EU officials say there will be no freeze on EU spending through structural or regional funds, as these are implemented via UK authorities rather than directly through an EU body. The commission has said it will stand by funding promises to Northern Ireland, for instance.

But in other direct funding areas the tighter approach is beginning to pinch. Brussels has already stipulated that any contracts in the latest phase of work on the € 10 billion Galileo satellite navigation system can be cancelled without penalty if the supplier is no longer based in an EU member state.

The commission note was circulated to senior staff and signed by Alexander Italianer, the commission’s secretary-general; Martin Selmayr, the president’s chief of staff; and Michel Barnier, the EU’s Brexit negotiator. It offers one of the first insights on how the bloc is adjusting to Britain’s departure in its day-to-day work.

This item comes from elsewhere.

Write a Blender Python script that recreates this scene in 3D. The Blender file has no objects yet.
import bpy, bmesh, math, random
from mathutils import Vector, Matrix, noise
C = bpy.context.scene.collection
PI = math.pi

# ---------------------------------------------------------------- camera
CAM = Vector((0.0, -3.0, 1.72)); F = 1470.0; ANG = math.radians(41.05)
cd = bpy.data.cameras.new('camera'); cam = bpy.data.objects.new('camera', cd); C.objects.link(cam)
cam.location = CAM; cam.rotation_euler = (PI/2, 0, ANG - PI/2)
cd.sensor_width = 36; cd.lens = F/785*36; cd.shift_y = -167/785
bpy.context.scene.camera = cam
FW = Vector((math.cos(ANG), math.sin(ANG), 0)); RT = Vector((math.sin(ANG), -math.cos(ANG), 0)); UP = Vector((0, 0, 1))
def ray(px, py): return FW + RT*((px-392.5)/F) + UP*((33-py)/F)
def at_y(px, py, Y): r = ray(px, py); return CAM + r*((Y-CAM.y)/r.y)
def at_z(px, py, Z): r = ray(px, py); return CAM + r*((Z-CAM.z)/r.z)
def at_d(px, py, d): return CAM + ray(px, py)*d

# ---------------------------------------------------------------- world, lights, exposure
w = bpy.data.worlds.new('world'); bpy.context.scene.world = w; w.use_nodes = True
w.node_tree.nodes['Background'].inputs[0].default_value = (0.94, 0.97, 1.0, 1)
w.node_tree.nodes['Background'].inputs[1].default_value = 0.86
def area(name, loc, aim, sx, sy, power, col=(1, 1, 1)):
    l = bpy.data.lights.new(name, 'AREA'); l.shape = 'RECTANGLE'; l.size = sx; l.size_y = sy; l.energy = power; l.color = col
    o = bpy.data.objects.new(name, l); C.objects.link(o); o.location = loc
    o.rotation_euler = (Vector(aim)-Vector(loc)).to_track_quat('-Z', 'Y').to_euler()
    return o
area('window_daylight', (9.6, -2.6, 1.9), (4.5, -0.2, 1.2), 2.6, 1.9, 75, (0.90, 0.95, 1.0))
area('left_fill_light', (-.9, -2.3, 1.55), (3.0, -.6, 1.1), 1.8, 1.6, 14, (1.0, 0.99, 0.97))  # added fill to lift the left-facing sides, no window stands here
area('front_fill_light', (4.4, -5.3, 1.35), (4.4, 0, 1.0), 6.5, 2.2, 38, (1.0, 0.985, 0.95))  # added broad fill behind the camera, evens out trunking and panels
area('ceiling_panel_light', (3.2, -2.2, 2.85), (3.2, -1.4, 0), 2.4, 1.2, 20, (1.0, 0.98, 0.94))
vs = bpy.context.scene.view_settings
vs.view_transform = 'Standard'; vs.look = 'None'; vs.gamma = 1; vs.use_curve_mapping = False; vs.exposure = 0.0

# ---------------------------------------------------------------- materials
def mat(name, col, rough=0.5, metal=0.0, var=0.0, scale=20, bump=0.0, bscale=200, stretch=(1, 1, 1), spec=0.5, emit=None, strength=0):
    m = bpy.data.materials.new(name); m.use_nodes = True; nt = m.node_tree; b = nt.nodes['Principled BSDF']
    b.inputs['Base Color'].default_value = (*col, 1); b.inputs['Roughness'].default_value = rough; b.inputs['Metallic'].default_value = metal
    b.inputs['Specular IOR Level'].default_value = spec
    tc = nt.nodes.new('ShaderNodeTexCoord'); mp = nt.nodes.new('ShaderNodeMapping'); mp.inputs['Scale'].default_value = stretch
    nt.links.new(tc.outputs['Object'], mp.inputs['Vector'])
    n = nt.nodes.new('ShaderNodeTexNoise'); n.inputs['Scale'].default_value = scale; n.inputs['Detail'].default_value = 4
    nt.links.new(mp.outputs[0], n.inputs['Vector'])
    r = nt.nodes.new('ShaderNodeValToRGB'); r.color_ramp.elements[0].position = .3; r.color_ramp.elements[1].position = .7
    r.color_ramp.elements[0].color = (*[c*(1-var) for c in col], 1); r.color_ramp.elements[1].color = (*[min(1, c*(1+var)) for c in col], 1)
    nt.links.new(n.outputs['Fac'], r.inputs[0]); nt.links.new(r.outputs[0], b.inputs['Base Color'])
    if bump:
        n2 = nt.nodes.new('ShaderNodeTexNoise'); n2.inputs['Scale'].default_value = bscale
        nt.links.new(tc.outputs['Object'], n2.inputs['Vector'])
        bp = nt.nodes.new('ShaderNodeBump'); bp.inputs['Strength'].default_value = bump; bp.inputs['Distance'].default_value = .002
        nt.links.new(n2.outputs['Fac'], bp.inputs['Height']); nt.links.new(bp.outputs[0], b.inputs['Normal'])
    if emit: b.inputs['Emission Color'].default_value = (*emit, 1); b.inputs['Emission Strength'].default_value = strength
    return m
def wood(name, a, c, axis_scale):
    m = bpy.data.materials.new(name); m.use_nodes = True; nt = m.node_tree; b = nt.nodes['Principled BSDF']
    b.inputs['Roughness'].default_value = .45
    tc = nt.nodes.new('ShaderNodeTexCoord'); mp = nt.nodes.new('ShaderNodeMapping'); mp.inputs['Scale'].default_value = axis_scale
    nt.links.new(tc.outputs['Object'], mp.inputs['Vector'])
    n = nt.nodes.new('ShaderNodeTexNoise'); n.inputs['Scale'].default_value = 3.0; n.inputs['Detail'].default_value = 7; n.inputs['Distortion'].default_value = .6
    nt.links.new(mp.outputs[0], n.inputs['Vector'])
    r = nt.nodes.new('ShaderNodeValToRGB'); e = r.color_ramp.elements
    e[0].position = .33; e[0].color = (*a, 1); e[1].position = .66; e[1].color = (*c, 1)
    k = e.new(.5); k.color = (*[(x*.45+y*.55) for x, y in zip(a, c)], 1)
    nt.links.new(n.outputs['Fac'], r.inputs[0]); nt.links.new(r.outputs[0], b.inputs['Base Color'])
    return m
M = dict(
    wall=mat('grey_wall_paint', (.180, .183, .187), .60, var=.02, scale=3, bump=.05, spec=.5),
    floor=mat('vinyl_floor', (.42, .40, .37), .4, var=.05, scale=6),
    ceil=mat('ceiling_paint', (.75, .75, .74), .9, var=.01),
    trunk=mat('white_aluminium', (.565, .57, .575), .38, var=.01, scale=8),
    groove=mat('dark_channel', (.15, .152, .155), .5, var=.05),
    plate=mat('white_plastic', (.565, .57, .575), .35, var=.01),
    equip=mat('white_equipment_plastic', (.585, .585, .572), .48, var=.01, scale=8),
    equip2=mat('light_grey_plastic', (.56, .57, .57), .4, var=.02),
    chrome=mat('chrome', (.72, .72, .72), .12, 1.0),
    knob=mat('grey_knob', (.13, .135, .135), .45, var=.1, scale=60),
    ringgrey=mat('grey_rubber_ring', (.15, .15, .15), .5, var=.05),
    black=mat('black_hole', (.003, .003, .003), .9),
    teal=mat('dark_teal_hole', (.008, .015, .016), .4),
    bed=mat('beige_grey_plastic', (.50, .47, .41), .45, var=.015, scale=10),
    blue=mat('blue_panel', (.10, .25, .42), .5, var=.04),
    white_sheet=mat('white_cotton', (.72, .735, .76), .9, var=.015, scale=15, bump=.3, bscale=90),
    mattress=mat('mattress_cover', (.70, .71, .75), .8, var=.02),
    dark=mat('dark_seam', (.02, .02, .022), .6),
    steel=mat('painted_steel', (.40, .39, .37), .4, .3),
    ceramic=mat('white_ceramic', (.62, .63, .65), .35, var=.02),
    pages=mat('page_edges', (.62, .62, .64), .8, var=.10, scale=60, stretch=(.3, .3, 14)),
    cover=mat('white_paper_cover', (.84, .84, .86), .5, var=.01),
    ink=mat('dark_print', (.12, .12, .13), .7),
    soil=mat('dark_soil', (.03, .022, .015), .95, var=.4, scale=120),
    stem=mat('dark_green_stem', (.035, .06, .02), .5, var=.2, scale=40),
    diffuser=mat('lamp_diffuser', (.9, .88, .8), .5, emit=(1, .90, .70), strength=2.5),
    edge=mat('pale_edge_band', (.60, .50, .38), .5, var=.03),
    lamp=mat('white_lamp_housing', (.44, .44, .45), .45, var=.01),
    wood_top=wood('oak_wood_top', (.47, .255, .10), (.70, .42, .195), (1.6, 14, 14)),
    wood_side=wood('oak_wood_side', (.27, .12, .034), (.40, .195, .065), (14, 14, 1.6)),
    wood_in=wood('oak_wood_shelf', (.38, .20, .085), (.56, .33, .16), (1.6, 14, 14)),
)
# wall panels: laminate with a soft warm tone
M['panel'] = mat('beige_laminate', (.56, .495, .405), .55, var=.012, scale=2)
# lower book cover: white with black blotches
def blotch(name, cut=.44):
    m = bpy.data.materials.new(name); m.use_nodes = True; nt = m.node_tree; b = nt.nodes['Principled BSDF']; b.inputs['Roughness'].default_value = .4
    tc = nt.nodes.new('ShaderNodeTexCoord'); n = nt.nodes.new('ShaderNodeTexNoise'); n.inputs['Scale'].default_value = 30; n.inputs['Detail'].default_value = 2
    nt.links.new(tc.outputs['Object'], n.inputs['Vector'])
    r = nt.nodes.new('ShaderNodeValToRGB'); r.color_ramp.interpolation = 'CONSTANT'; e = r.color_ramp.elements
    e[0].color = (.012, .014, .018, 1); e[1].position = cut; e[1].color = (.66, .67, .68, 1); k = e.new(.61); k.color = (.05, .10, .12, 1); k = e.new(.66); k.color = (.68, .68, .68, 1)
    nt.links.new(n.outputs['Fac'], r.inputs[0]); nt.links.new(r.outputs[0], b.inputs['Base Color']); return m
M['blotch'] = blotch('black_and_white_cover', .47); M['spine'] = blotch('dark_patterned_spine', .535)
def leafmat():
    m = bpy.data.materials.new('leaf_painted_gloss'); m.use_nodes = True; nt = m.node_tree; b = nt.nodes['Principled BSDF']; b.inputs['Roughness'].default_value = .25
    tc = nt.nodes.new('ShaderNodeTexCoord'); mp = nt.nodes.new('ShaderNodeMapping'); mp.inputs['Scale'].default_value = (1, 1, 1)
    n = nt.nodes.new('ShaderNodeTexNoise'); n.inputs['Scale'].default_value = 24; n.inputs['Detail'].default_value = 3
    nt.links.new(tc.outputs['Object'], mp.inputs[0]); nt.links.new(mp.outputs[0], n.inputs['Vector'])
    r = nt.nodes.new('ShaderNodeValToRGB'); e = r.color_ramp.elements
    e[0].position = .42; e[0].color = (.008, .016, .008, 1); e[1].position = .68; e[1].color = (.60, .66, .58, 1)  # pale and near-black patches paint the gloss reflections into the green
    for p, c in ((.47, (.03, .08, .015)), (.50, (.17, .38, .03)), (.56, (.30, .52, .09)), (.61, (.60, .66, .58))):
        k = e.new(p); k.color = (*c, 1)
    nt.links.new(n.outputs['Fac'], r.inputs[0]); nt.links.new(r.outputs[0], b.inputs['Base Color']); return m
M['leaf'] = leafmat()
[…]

As well as offering informal guidance on awarding contracts or making appointments, the note suggests agencies should prepare for a disorderly Brexit by establishing how to sever the UK’s access to EU information, such as crime-fighting and asylum databases.

“In the absence of certainty about arrangements (if any) for a future relationship, commission services and decentralised agencies should start considering the practical aspects of disconnecting access from non-public databases hosted by EU bodies,” the note states.

A final section calls on EU staff to encourage the private sector to prepare immediately for the “legal repercussions” of Britain leaving the bloc and losing the rights of member states.

Examples that private parties may want to consider include “requirements, according to EU law, for marketing authorisation holders or registrants to be established in the EU or to have an office in the EU”.